SET PROBLEM — Without omitting anything, return the records precisely as given.

EXERCISE MATERIALS —

________________________

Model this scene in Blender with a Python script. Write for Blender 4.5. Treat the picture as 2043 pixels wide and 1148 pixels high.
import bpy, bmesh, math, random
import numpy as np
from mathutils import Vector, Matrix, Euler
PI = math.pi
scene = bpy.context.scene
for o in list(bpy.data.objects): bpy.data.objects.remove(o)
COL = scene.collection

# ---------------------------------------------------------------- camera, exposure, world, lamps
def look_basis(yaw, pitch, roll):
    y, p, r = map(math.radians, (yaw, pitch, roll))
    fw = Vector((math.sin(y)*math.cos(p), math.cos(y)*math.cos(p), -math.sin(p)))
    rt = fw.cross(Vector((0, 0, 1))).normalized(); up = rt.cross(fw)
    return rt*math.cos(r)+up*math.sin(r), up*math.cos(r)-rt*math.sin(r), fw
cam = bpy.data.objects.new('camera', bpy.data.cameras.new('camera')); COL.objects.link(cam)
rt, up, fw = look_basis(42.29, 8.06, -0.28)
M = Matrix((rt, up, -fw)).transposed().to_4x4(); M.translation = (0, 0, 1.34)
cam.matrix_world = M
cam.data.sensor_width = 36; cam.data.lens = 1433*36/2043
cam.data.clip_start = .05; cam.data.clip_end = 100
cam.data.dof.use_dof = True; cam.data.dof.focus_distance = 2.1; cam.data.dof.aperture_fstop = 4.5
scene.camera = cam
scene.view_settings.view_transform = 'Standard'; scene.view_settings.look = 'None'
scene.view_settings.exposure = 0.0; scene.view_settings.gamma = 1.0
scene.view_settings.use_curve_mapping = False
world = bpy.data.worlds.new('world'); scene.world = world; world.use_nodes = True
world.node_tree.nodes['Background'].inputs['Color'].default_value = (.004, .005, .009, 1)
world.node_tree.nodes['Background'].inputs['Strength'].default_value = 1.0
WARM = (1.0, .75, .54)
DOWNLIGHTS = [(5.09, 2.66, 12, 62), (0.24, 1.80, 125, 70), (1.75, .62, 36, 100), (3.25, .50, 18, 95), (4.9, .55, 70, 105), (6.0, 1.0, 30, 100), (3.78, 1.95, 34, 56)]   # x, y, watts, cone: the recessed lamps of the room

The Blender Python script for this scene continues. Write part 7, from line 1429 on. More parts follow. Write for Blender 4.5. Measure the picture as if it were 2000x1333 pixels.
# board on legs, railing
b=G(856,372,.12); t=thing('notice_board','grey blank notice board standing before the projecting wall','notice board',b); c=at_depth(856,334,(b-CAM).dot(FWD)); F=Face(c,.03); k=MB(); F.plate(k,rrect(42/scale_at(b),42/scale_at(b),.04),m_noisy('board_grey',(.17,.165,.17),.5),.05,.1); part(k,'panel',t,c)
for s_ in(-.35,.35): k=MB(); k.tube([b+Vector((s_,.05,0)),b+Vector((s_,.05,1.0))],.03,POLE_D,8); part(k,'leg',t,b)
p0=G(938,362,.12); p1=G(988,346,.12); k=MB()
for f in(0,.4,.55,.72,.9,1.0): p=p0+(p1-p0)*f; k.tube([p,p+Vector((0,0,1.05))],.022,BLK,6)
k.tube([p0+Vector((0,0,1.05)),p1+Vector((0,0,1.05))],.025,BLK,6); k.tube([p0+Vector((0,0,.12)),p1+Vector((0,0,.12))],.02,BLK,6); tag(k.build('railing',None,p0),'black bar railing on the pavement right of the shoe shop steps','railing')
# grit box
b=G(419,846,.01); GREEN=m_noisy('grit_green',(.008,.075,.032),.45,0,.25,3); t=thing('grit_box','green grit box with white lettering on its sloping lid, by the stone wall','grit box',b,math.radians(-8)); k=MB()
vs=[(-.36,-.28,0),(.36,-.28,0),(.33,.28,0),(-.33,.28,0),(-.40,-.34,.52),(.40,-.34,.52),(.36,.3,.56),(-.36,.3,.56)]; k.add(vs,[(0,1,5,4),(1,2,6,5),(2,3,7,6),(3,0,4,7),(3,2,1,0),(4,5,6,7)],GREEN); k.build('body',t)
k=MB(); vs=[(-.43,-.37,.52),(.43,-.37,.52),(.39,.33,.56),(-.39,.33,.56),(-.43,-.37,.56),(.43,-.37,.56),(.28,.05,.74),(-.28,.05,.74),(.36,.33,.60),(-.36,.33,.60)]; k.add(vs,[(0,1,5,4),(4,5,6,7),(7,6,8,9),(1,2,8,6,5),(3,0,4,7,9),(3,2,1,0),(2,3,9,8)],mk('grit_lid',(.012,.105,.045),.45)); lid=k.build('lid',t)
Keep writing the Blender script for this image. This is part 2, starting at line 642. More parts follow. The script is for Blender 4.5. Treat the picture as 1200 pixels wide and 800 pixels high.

________________________

RESULT —
Model this scene in Blender with a Python script. Write for Blender 4.5. Treat the picture as 2043 pixels wide and 1148 pixels high.
import bpy, bmesh, math, random
import numpy as np
from mathutils import Vector, Matrix, Euler
PI = math.pi
scene = bpy.context.scene
for o in list(bpy.data.objects): bpy.data.objects.remove(o)
COL = scene.collection

# ---------------------------------------------------------------- camera, exposure, world, lamps
def look_basis(yaw, pitch, roll):
    y, p, r = map(math.radians, (yaw, pitch, roll))
    fw = Vector((math.sin(y)*math.cos(p), math.cos(y)*math.cos(p), -math.sin(p)))
    rt = fw.cross(Vector((0, 0, 1))).normalized(); up = rt.cross(fw)
    return rt*math.cos(r)+up*math.sin(r), up*math.cos(r)-rt*math.sin(r), fw
cam = bpy.data.objects.new('camera', bpy.data.cameras.new('camera')); COL.objects.link(cam)
rt, up, fw = look_basis(42.29, 8.06, -0.28)
M = Matrix((rt, up, -fw)).transposed().to_4x4(); M.translation = (0, 0, 1.34)
cam.matrix_world = M
cam.data.sensor_width = 36; cam.data.lens = 1433*36/2043
cam.data.clip_start = .05; cam.data.clip_end = 100
cam.data.dof.use_dof = True; cam.data.dof.focus_distance = 2.1; cam.data.dof.aperture_fstop = 4.5
scene.camera = cam
scene.view_settings.view_transform = 'Standard'; scene.view_settings.look = 'None'
scene.view_settings.exposure = 0.0; scene.view_settings.gamma = 1.0
scene.view_settings.use_curve_mapping = False
world = bpy.data.worlds.new('world'); scene.world = world; world.use_nodes = True
world.node_tree.nodes['Background'].inputs['Color'].default_value = (.004, .005, .009, 1)
world.node_tree.nodes['Background'].inputs['Strength'].default_value = 1.0
WARM = (1.0, .75, .54)
DOWNLIGHTS = [(5.09, 2.66, 12, 62), (0.24, 1.80, 125, 70), (1.75, .62, 36, 100), (3.25, .50, 18, 95), (4.9, .55, 70, 105), (6.0, 1.0, 30, 100), (3.78, 1.95, 34, 56)]   # x, y, watts, cone: the recessed lamps of the room

The Blender Python script for this scene continues. Write part 7, from line 1429 on. More parts follow. Write for Blender 4.5. Measure the picture as if it were 2000x1333 pixels.
# board on legs, railing
b=G(856,372,.12); t=thing('notice_board','grey blank notice board standing before the projecting wall','notice board',b); c=at_depth(856,334,(b-CAM).dot(FWD)); F=Face(c,.03); k=MB(); F.plate(k,rrect(42/scale_at(b),42/scale_at(b),.04),m_noisy('board_grey',(.17,.165,.17),.5),.05,.1); part(k,'panel',t,c)
for s_ in(-.35,.35): k=MB(); k.tube([b+Vector((s_,.05,0)),b+Vector((s_,.05,1.0))],.03,POLE_D,8); part(k,'leg',t,b)
p0=G(938,362,.12); p1=G(988,346,.12); k=MB()
for f in(0,.4,.55,.72,.9,1.0): p=p0+(p1-p0)*f; k.tube([p,p+Vector((0,0,1.05))],.022,BLK,6)
k.tube([p0+Vector((0,0,1.05)),p1+Vector((0,0,1.05))],.025,BLK,6); k.tube([p0+Vector((0,0,.12)),p1+Vector((0,0,.12))],.02,BLK,6); tag(k.build('railing',None,p0),'black bar railing on the pavement right of the shoe shop steps','railing')
# grit box
b=G(419,846,.01); GREEN=m_noisy('grit_green',(.008,.075,.032),.45,0,.25,3); t=thing('grit_box','green grit box with white lettering on its sloping lid, by the stone wall','grit box',b,math.radians(-8)); k=MB()
vs=[(-.36,-.28,0),(.36,-.28,0),(.33,.28,0),(-.33,.28,0),(-.40,-.34,.52),(.40,-.34,.52),(.36,.3,.56),(-.36,.3,.56)]; k.add(vs,[(0,1,5,4),(1,2,6,5),(2,3,7,6),(3,0,4,7),(3,2,1,0),(4,5,6,7)],GREEN); k.build('body',t)
k=MB(); vs=[(-.43,-.37,.52),(.43,-.37,.52),(.39,.33,.56),(-.39,.33,.56),(-.43,-.37,.56),(.43,-.37,.56),(.28,.05,.74),(-.28,.05,.74),(.36,.33,.60),(-.36,.33,.60)]; k.add(vs,[(0,1,5,4),(4,5,6,7),(7,6,8,9),(1,2,8,6,5),(3,0,4,7,9),(3,2,1,0),(2,3,9,8)],mk('grit_lid',(.012,.105,.045),.45)); lid=k.build('lid',t)
Keep writing the Blender script for this image. This is part 2, starting at line 642. More parts follow. The script is for Blender 4.5. Treat the picture as 1200 pixels wide and 800 pixels high.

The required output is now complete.